Brief →
Please retype the data in full and exactly; the pictures are not part of the copy.

Data block →

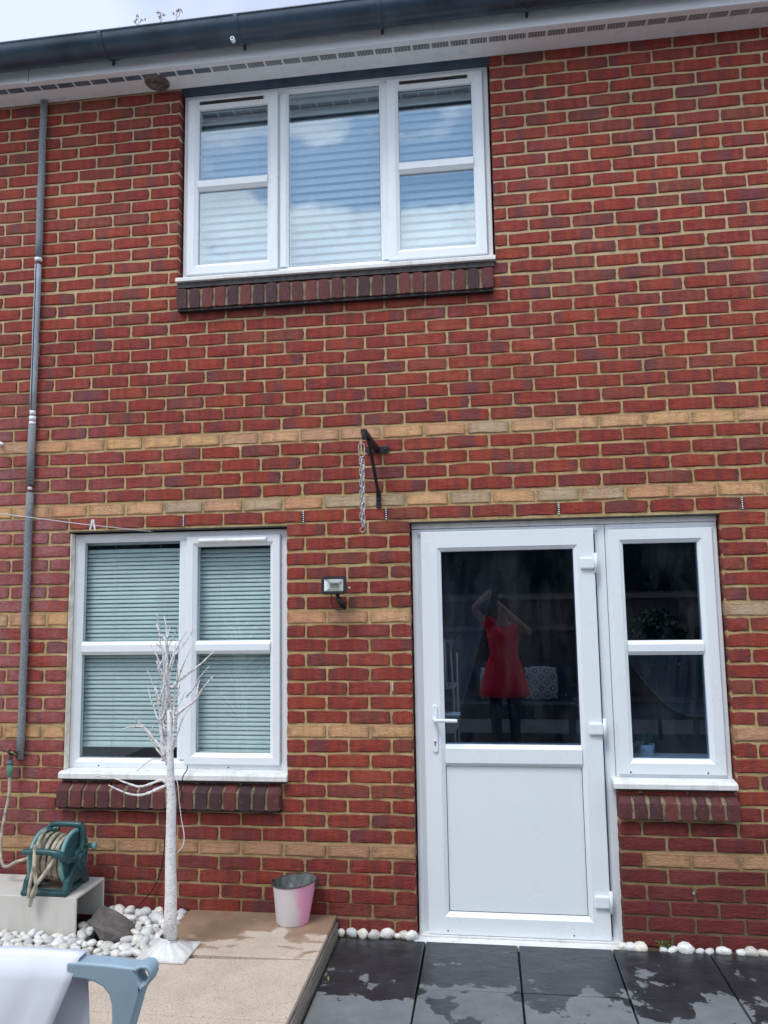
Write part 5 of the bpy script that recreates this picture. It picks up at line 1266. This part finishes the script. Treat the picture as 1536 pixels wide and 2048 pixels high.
sv = [(0, 0, .93), (0, .0, 1.08), (0, .01, 1.24), (0, 0, 1.38), (0, .01, 1.46), (0, .03, 1.53), (0, .04, 1.62),            # 0 pelvis .. 6 head
      (-.09, 0, .86), (-.10, .01, .50), (-.10, -.02, .10), (-.10, .10, .035), (.09, 0, .86), (.10, .01, .50), (.10, -.02, .10), (.10, .10, .035),
      (-.17, 0, 1.41), tuple(Vector((-.31, .10, 1.60))), tuple(hl), (.17, 0, 1.40), tuple(Vector((.29, .12, 1.33))), tuple(hr)]
se = [(0, 1), (1, 2), (2, 3), (3, 4), (4, 5), (5, 6), (0, 7), (7, 8), (8, 9), (9, 10), (0, 11), (11, 12), (12, 13), (13, 14), (3, 15), (15, 16), (16, 17), (3, 18), (18, 19), (19, 20)]
srad = [(.15, .11), (.125, .09), (.14, .105), (.13, .085), .052, .05, (.075, .09), .085, .055, .038, .035, .085, .055, .038, .035, .052, .038, .026, .052, .038, .026]
skin('body', sv, se, srad, M_SKIN)
bm = bmesh.new(); bmesh.ops.create_uvsphere(bm, u_segments=20, v_segments=14, radius=1)
for v in bm.verts: v.co = Vector((v.co.x*.085, v.co.y*.10-.02, v.co.z*.125))
me = bpy.data.meshes.new('hair'); bm.faces.ensure_lookup_table()
bmesh.ops.delete(bm, geom=[f for f in bm.faces if f.calc_center_median().y > .035 and f.calc_center_median().z < .07], context='FACES')
for f_ in bm.faces: f_.smooth = True
bm.to_mesh(me); bm.free(); me.materials.append(M_HAIR); o = bpy.data.objects.new('hair', me); COL.objects.link(o); o.parent = PE; o.location = (0, .025, 1.625)
q = MB(); q.tube([(0, .135, 1.625), (0, .150, 1.60)], [.008, .012], 8); q.build('nose', M_SKIN, PE)
for sx_ in (-1, 1):
    q = MB(); q.lathe((sx_*.03, .122, 1.635), [(0, .010), (.008, .006), (.010, 0)], 10, 'y'); q.build('eye', M_HAIR, PE)
    q = MB(); q.lathe((sx_*.083, .035, 1.62), [(0, -.006), (.018, -.004), (.02, .004), (0, .006)], 10, 'x'); q.build('ear', M_SKIN, PE)
q = MB(); q.tube([(-.022, .126, 1.568), (0, .131, 1.566), (.022, .126, 1.568)], .006, 6); q.build('mouth', simple('lips', (.35, .09, .09), .5), PE)
q = MB(); prof = [(1.445, .10, .07, .0), (1.40, .175, .10, .0), (1.33, .180, .125, .015), (1.26, .172, .135, .02), (1.18, .155, .115, .01), (1.10, .150, .11, 0), (1.0, .185, .135, 0), (.90, .215, .16, 0), (.78, .245, .185, 0), (.66, .27, .20, 0)]
n = 40; vs = []
for (z, rx, ry, yo) in prof:
    for j in range(n):
        an = 2*math.pi*j/n; fl = 1+(.05*math.sin(an*9)*max(0, (1.0-z)/.34) if z < 1.0 else 0); zz_ = z-(.10*max(0, math.sin(an))**6 if z > 1.42 else 0); vs.append((rx*fl*math.cos(an), yo+ry*fl*math.sin(an), zz_))
q.add(vs, [(i*n+j, i*n+(j+1) % n, (i+1)*n+(j+1) % n, (i+1)*n+j) for i in range(len(prof)-1) for j in range(n)], 0, True); o = q.build('dress', M_DRESS, PE); o.modifiers.new('s', 'SOLIDIFY').thickness = .004
for sx_ in (-1, 1):
    e_ = Vector((-.31, .10, 1.60)) if sx_ < 0 else Vector((.29, .12, 1.33)); s0 = Vector((sx_*.13, 0, 1.41)); d = s0.lerp(e_, .38)
    q = MB(); q.tube([s0, s0.lerp(e_, .2), d], [.075, .068, .060], 16, 0, False); q.build('sleeve', M_DRESS, PE)
    q = MB(); q.tube([(sx_*.09, 0, .88), (sx_*.10, .012, .50), (sx_*.10, -.02, .12)], [.098, .066, .046], 14); q.build('legwear', M_TIGHT, PE)
    q = MB(); q.tube([(sx_*.10, -.06, .035), (sx_*.10, .02, .04), (sx_*.10, .13, .03), (sx_*.10, .17, .022)], [.035, .045, .04, .018], 12); q.build('shoe', M_HAIR, PE)
for (h, sg, zs) in ((hl, 1, -1), (hr, -1, 1)):        # hands: palm with four fingers and a thumb wrapped on the phone edge
    vs = [tuple(h), tuple(h+Vector((0, .022, .0)))]; es = [(0, 1)]; rd = [(.024, .016), (.030, .014)]
    for k in range(4):
        b0 = len(vs); base = h+Vector((-.002*sg, .028, .028-.019*k)); l_ = (.028, .034, .033, .026)[k]
        vs += [tuple(base), tuple(base+Vector((sg*.006, l_*.35, 0))), tuple(base+Vector((sg*(.010+l_*.35), l_*.35, .002)))]; es += [(1, b0), (b0, b0+1), (b0+1, b0+2)]; rd += [.009, .008, .0065]
    b0 = len(vs); tb = h+Vector((sg*.004, .004, zs*.026)); vs += [tuple(tb), tuple(tb+Vector((sg*.022, .0, zs*.014)))]; es += [(0, b0), (b0, b0+1)]; rd += [.011, .008]
    skin('hand', vs, es, rd, M_SKIN, 0, 1)
q = MB(); q.prism(rounded(ph.x-.037, ph.x+.037, ph.z-.125, ph.z+.028, .010), ph.y-.022, ph.y-.012, 'y')
o = q.build('phone', M_BLACK, bevel=.002); o.location = PO; tag(o, 'black phone held upright in both hands of the person', 'phone')
o = None
print('objects', len(bpy.data.objects), 'bricks', len(BL))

Exercise answer →
Write part 5 of the bpy script that recreates this picture. It picks up at line 1266. This part finishes the script. Treat the picture as 1536 pixels wide and 2048 pixels high.
sv = [(0, 0, .93), (0, .0, 1.08), (0, .01, 1.24), (0, 0, 1.38), (0, .01, 1.46), (0, .03, 1.53), (0, .04, 1.62),            # 0 pelvis .. 6 head
      (-.09, 0, .86), (-.10, .01, .50), (-.10, -.02, .10), (-.10, .10, .035), (.09, 0, .86), (.10, .01, .50), (.10, -.02, .10), (.10, .10, .035),
      (-.17, 0, 1.41), tuple(Vector((-.31, .10, 1.60))), tuple(hl), (.17, 0, 1.40), tuple(Vector((.29, .12, 1.33))), tuple(hr)]
se = [(0, 1), (1, 2), (2, 3), (3, 4), (4, 5), (5, 6), (0, 7), (7, 8), (8, 9), (9, 10), (0, 11), (11, 12), (12, 13), (13, 14), (3, 15), (15, 16), (16, 17), (3, 18), (18, 19), (19, 20)]
srad = [(.15, .11), (.125, .09), (.14, .105), (.13, .085), .052, .05, (.075, .09), .085, .055, .038, .035, .085, .055, .038, .035, .052, .038, .026, .052, .038, .026]
skin('body', sv, se, srad, M_SKIN)
bm = bmesh.new(); bmesh.ops.create_uvsphere(bm, u_segments=20, v_segments=14, radius=1)
for v in bm.verts: v.co = Vector((v.co.x*.085, v.co.y*.10-.02, v.co.z*.125))
me = bpy.data.meshes.new('hair'); bm.faces.ensure_lookup_table()
bmesh.ops.delete(bm, geom=[f for f in bm.faces if f.calc_center_median().y > .035 and f.calc_center_median().z < .07], context='FACES')
for f_ in bm.faces: f_.smooth = True
bm.to_mesh(me); bm.free(); me.materials.append(M_HAIR); o = bpy.data.objects.new('hair', me); COL.objects.link(o); o.parent = PE; o.location = (0, .025, 1.625)
q = MB(); q.tube([(0, .135, 1.625), (0, .150, 1.60)], [.008, .012], 8); q.build('nose', M_SKIN, PE)
for sx_ in (-1, 1):
    q = MB(); q.lathe((sx_*.03, .122, 1.635), [(0, .010), (.008, .006), (.010, 0)], 10, 'y'); q.build('eye', M_HAIR, PE)
    q = MB(); q.lathe((sx_*.083, .035, 1.62), [(0, -.006), (.018, -.004), (.02, .004), (0, .006)], 10, 'x'); q.build('ear', M_SKIN, PE)
q = MB(); q.tube([(-.022, .126, 1.568), (0, .131, 1.566), (.022, .126, 1.568)], .006, 6); q.build('mouth', simple('lips', (.35, .09, .09), .5), PE)
q = MB(); prof = [(1.445, .10, .07, .0), (1.40, .175, .10, .0), (1.33, .180, .125, .015), (1.26, .172, .135, .02), (1.18, .155, .115, .01), (1.10, .150, .11, 0), (1.0, .185, .135, 0), (.90, .215, .16, 0), (.78, .245, .185, 0), (.66, .27, .20, 0)]
n = 40; vs = []
for (z, rx, ry, yo) in prof:
    for j in range(n):
        an = 2*math.pi*j/n; fl = 1+(.05*math.sin(an*9)*max(0, (1.0-z)/.34) if z < 1.0 else 0); zz_ = z-(.10*max(0, math.sin(an))**6 if z > 1.42 else 0); vs.append((rx*fl*math.cos(an), yo+ry*fl*math.sin(an), zz_))
q.add(vs, [(i*n+j, i*n+(j+1) % n, (i+1)*n+(j+1) % n, (i+1)*n+j) for i in range(len(prof)-1) for j in range(n)], 0, True); o = q.build('dress', M_DRESS, PE); o.modifiers.new('s', 'SOLIDIFY').thickness = .004
for sx_ in (-1, 1):
    e_ = Vector((-.31, .10, 1.60)) if sx_ < 0 else Vector((.29, .12, 1.33)); s0 = Vector((sx_*.13, 0, 1.41)); d = s0.lerp(e_, .38)
    q = MB(); q.tube([s0, s0.lerp(e_, .2), d], [.075, .068, .060], 16, 0, False); q.build('sleeve', M_DRESS, PE)
    q = MB(); q.tube([(sx_*.09, 0, .88), (sx_*.10, .012, .50), (sx_*.10, -.02, .12)], [.098, .066, .046], 14); q.build('legwear', M_TIGHT, PE)
    q = MB(); q.tube([(sx_*.10, -.06, .035), (sx_*.10, .02, .04), (sx_*.10, .13, .03), (sx_*.10, .17, .022)], [.035, .045, .04, .018], 12); q.build('shoe', M_HAIR, PE)
for (h, sg, zs) in ((hl, 1, -1), (hr, -1, 1)):        # hands: palm with four fingers and a thumb wrapped on the phone edge
    vs = [tuple(h), tuple(h+Vector((0, .022, .0)))]; es = [(0, 1)]; rd = [(.024, .016), (.030, .014)]
    for k in range(4):
        b0 = len(vs); base = h+Vector((-.002*sg, .028, .028-.019*k)); l_ = (.028, .034, .033, .026)[k]
        vs += [tuple(base), tuple(base+Vector((sg*.006, l_*.35, 0))), tuple(base+Vector((sg*(.010+l_*.35), l_*.35, .002)))]; es += [(1, b0), (b0, b0+1), (b0+1, b0+2)]; rd += [.009, .008, .0065]
    b0 = len(vs); tb = h+Vector((sg*.004, .004, zs*.026)); vs += [tuple(tb), tuple(tb+Vector((sg*.022, .0, zs*.014)))]; es += [(0, b0), (b0, b0+1)]; rd += [.011, .008]
    skin('hand', vs, es, rd, M_SKIN, 0, 1)
q = MB(); q.prism(rounded(ph.x-.037, ph.x+.037, ph.z-.125, ph.z+.028, .010), ph.y-.022, ph.y-.012, 'y')
o = q.build('phone', M_BLACK, bevel=.002); o.location = PO; tag(o, 'black phone held upright in both hands of the person', 'phone')
o = None
print('objects', len(bpy.data.objects), 'bricks', len(BL))